Kringle is a male Great Grey Owl (Strix nebulosa) who was brought to us from Pierce, Idaho on November 29, 2004. He suffered injuries to his left radius and ulna after either being hit by a car or getting caught up in barbed wire. His injuries are such that he is unable to fully extend his wing and he cannot fly.

Great Grey Owls are the tallest North American owls standing 24 to 33 inches high and having a wingspan of 54 to 60 inches. Although, they are large birds, Great Horned Owls and Snowy Owls are heavier by weight. Their feathering is ash-grey and they have seemingly small yellow eyes and a yellow beak.

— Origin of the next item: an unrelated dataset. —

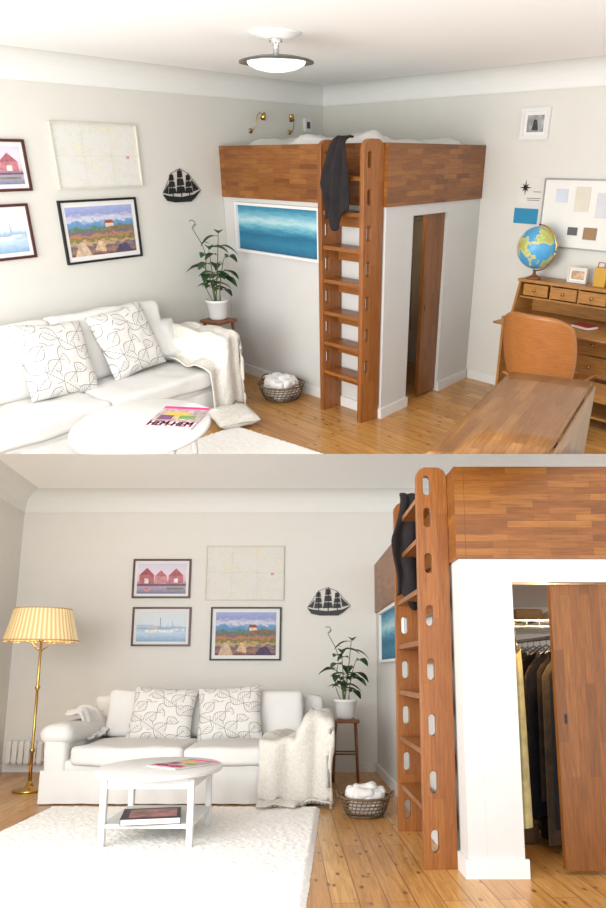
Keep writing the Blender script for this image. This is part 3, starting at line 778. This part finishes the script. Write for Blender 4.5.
# ------------------------------------------------------------ desk corner (A)
DT=-1.26
Dk=BWp(DT,.03,0)
root=thing('secretary_desk','oak secretary desk with drawers and open writing flap','desk',Dk)
w=1.16
mb=MB()
for sx in(-1,1): mb.box((sx*(w/2-.012),-.21,.37),(.024,.40,.74))
mb.box((0,-.21,.745),(w,.42,.022)).box((0,-.21,.09),(w-.05,.40,.02)).box((0,-.012,.4),(w-.05,.012,.62))
part('body',root,mb,DESKW)
mb=MB()
for sx in(-1,1): mb.prism([(-.01,.757),(-.30,.757),(-.22,1.02),(-.01,1.04)],-.011,.011,M=Matrix(((0,0,1,sx*(w/2-.012)),(1,0,0,0),(0,1,0,0),(0,0,0,1))))
mb.box((0,-.12,1.035),(w,.24,.022)).box((0,-.12,.90),(w-.05,.21,.015)).box((0,-.014,.9),(w-.05,.012,.28))
for k in(-.26,.0,.26): mb.box((k,-.12,.97),(.014,.2,.13))
part('shelf_unit',root,mb,DESKW)
part('writing_flap',root,MB().rbox((0,-.53,.745),(w/2-.07,.11,.011),.008,6),DESKW)
def knob(par,x,y,z): part('knob',par,MB().lathe([(0,0),(.006,0),(.006,.012),(.012,.016),(.012,.022),(0,.025)],14,M=T(x,y,z)@Matrix.Rotation(math.radians(90),4,'X')),BRASS)
for i,x in enumerate((-.40,-.13,.13,.40)):
    d=part('drawer',root,MB().box((x,-.225,.965),(.235,.02,.09)),DESKW);knob(d,x,-.235,.965)
for i,z in enumerate((.66,.49,.30)):
    d=part('drawer',root,MB().box((.30,-.41,z),(.48,.02,.155)),DESKW);knob(d,.30,-.42,z)
g=thing('globe','light blue desk globe on a wooden stand on the desk','globe',Dk@T(-.47,-.175,1.047))
part('base',g,MB().lathe([(0,0),(.06,0),(.06,.012),(.04,.02),(.015,.035),(.012,.06),(0,.06)],28),STOOLW)
part('sphere',g,MB().lathe([(.165*math.sin(math.pi*k/24),.245-.165*math.cos(math.pi*k/24)) for k in range(25)],40,cap=False),GLOBE)
part('meridian',g,MB().tube([(.178*math.sin(a),0,.245-.178*math.cos(a)) for a in [-.1+3.3*k/24 for k in range(25)]],.006,6),BRASS)
picture('desk_photo','small framed photograph standing on the desk',Dk@T(-.10,-.10,1.108),.17,.12,.012,mat('white_photo_frame',(214,210,200),.4),.015,mat('warm_photo',(190,160,130),.6,var=.4,vs=30),cat='picture')
root=thing('open_book','large open book lying on the writing flap','book',Dk@T(-.24,-.46,.757,12))
for sx in (-1,1):
    def pg(u,v,sx=sx): return (sx*.18*u,-.12+.24*v,.004+.022*math.sin(min(1,u*1.15)*math.pi)*(1-u*.5)+.004*(1-u))
    part('page_block',root,MB().sheet(pg,12,4,thick=.004),PAPER)
part('cover',root,MB().box((0,0,.001),(.37,.25,.002)),mat('book_cloth_brown',(90,60,40),.7))
bookobj(Dk@T(.16,-.34,.757,-15),(.18,.12,.025),(150,44,40),'red notebook lying on the writing desk')
bookobj(Dk@T(.32,-.12,1.047,5),(.2,.14,.04),(70,60,50),'dark book on top of the desk')
root=thing('paper_bag','ochre yellow shopping bag with red cord handles on the desk','bag',Dk@T(.12,-.12,1.047))
part('bag_body',root,MB().prism([(-.05,-.035),(.05,-.035),(.05,.035),(-.05,.035)],0,.14),mat('ochre_bag',(196,150,56),.6))
part('handle',root,MB().tube([(-.03,-.03,.135),(-.025,-.03,.18),(.025,-.03,.18),(.03,-.03,.135)],.004,6),mat('red_cord',(150,30,30),.6))
# notice board
root=thing('whiteboard','white magnetic notice board with aluminium frame','notice board',BWp(-1.09,.001,1.545))
part('panel',root,MB().box((0,-.008,0),(.84,.012,.50)),PAPER)
mb=MB()
for sx in(-1,1): mb.box((sx*.422,-.01,0),(.012,.02,.52))
for sz in(-1,1): mb.box((0,-.01,sz*.255),(.83,.02,.012))
part('frame',root,mb,mat('light_aluminium',(170,172,174),.4,.6))
for (t,z,w_,h_,c_,lb) in ((-.52,1.70,.26,.20,(212,210,202),'white sheet with printed compass rose on the wall'),(-.50,1.51,.24,.12,(40,130,170),'turquoise card pinned to the wall'),(-.84,1.68,.11,.10,(196,204,214),'pale note held on the notice board'),(-1.03,1.66,.13,.18,(208,202,188),'cream note held on the notice board'),(-1.22,1.62,.12,.18,(200,202,206),'light note held on the notice board'),(-.98,1.42,.09,.06,(90,90,90),'dark photo held on the notice board'),(-1.14,1.41,.12,.09,(150,120,90),'brown photo held on the notice board')):
    onb=t<-.7
    M=BWp(t,.017 if onb else .001,z)
    root=thing('pinned_paper',lb,'paper',M)
    part('sheet',root,MB().box((0,-.002,0),(w_,.002,h_)),mat('sheet_%d'%c_[0],c_,.7,var=.05))
    if c_[0]==212:
        st=[]
        for k in range(16):
            a=2*math.pi*k/16;r=.06 if k%4==0 else (.042 if k%2==0 else .018);st.append((-.05+r*math.sin(a),.03+r*math.cos(a)))
        part('compass_rose',root,MB().prism(st,.0035,.005,M=Matrix.Rotation(math.radians(90),4,'X')),BLACK)
        for q,(lx_,lz_,ll) in enumerate(((.04,-.05,.14),(.04,-.065,.12),(.07,0,.08))): part('printed_line',root,MB().box((lx_,-.0035,lz_),(ll,.001,.004)),BLACK)
# chair
pc=P0+d1*.66+d2*(-1.31)
root=thing('desk_chair','orange-brown moulded plywood desk chair with metal legs','chair',RA@T(pc.x,pc.y,0,132))
def seatf(u,v):
    wd=.27*(1-.12*v**3)
    x=(2*u-1)*wd;y=.26-.54*v
    return (x,y,.47+.035*(2*u-1)**2-.02*math.sin(v*math.pi)-(.08*max(0,v-.75)*5*(v-.75)))
part('seat',root,MB().sheet(seatf,16,16,thick=.016),CHW)
def backf(u,v):
    a=2*u-1;wd=.31*(1-.10*v*v*v)*(.86+.14*math.sin(min(1,v*1.6)*math.pi/2))
    e=1-.14*abs(a)**4*(v**3)
    x=a*wd;z=.49+.50*v*e
    return (x,.285-.12*a*a+.09*v,z)
part('backrest',root,MB().sheet(backf,22,18,thick=.018),CHW)
part('pedestal',root,MB().lathe([(0,.09),(.03,.09),(.03,.2),(.018,.21),(.018,.44),(.08,.45),(0,.45)],20),STEEL)
for k in range(5):
    a=2*math.pi*k/5;part('leg',root,MB().tube([(.02*math.cos(a),.02*math.sin(a),.11),(.25*math.cos(a),.25*math.sin(a),.065)],[.018,.012],8),STEEL)
    part('castor',root,MB().lathe([(0,-.012),(.026,-.012),(.028,0),(.026,.012),(0,.012)],16,M=T(.255*math.cos(a),.255*math.sin(a),.028,math.degrees(a))@Matrix.Rotation(math.radians(90),4,'X')),BLACK)
# foreground teak table
ang=math.degrees(math.atan2(4.059-2.805,1.055-.434))
root=thing('side_table','long teak table with drop leaf standing on the floor','table',RA@T(1.09,3.97,0,ang))
part('table_top',root,MB().rbox((-1.1,-.255,.736),(1.1,.255,.014),.008,8),TEAK)
part('drop_leaf',root,MB().rbox((-1.1,-.524,.48),(1.08,.011,.245),.008,8),mat('grey_brown_wood',(150,120,90),.5,var=.1))  # leaf is an even grey-brown, greyer than the teak top
for x in (-.08,-2.1):
    for y in (-.05,-.42): part('leg',root,MB().box((x,y,.36),(.045,.045,.72)),TEAK)
part('apron',root,MB().box((-1.1,-.05,.68),(1.95,.02,.08)),TEAK);part('apron',root,MB().box((-1.1,-.42,.68),(1.95,.02,.08)),TEAK)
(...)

They can be easily recognized by their large facial disks which are patterned with grey concentric rings. They also have white markings on either side of a black strip near the bottom edge of their facial disk which is often referred to as a “white moustache and black bowtie”. These owls inhabit tundra areas and dense coniferous forests as far north as Alaska, south to the Sierra Nevada Mountains of California, and throughout Canada.

Great Grey Owls have excellent hearing and can accurately locate and catch their prey even if the rodent they want is under 18 inches of snow. They prefer to hunt mice, voles and other small rodents, although they will occasionally take birds or other small prey. 

Great Grey Owls generally breed in the late winter and use the abandoned nest of hawks and crows at the tops of broken trees in which to lay their eggs. Two to five eggs can be laid in March to June depending on the climate. These eggs are then incubated for about 29 days until the fluffy grey owlets hatch. Both parents take part in raising the young by bringing food to the nest and feeding the owlets. Owlets remain in the nest for three to four weeks until they start to feather out.